The elimination of the IoT team will affect around 50 people. Some of them may be able to remain at the company, as Mozilla has opened new positions that employees from its connected devices initiative can apply for. The section's senior vice president, Ari Jaaksi, is also leaving. He follows the team's director of software, Bertrand Neveux, out of the door.

"We have shifted our internal approach to the internet-of-things opportunity," Mozilla said in a statement on Thursday, "to step back from a focus on launching and scaling commercial products to one focused on research and advanced development, dissolving our connected devices initiative and incorporating our internet-of-things explorations into an increased focus on emerging technologies."

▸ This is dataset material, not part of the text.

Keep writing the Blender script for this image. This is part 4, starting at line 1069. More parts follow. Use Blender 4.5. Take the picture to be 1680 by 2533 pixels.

Unveiled in February 2013, Firefox OS was primarily targeted at low-end handsets in emerging markets. But it was the speedy adoption of Android in these areas that hampered efforts. The situation was compounded by the cancellation of the $25 Firefox OS smartphone in 2015, ultimately leading to the nonprofit abandoning its mobile OS plans later that year.

Mozilla did have some success in the connected devices market, thanks to Firefox's inclusion in Panasonic's 4K TV, but the company's other offerings failed to attract much interest.

Mozilla believes that the move doesn't spell the end of its internet of things endeavors. "IoT is clearly an emerging technology space," the company says, "but it's still early."